Sharing right now! There's a lot to do during the summer and being thoughtful about how you approach your summer learning can help you make the most of it (so you have space for the *other* stuff you want to do during the summer). Thanks Beth!

Susan Chen's picture

Right now I have my resources spread all over the place. I do need to not only organize my digital and physical resources, but also to clear out the ones that I no longer find useful. The summer break is a good time to do this.

Beth Holland's picture
Beth Holland
Instructor and Communications Coordinator at EdTechTeacher

Hi Susan.

I had an interesting conversation with a group of teachers last week about this concept of archiving. We really focused on picking a system that supported their learning and then allowed them to search, save, and share.
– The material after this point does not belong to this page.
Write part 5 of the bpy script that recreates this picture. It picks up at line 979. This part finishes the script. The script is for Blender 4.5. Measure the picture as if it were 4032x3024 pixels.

If you have both physical and digital resources, I would suggest picking something like Evernote or OneNote as you can include pictures of physical resources as well as digital resources. Personally, I'm an Evernote fan, though I'm also starting to use OneNote for graduate work. What I love about Evernote is that it works seamlessly across devices and includes the ability to organize vertically in notebooks as well as horizontally with tags. However, if you are a Windows user and have access to Office 365, then OneNote is quite amazing.

I hope that helps! Good luck!
Beth

(1)
Thomas James's picture

Thanks for sharing this Susan! It's good to know that through these tips we can be able to be more skillful to our chosen career. Even when it is Summer break, we still need to work on ourselves right? And this works perfect to me. Cheers!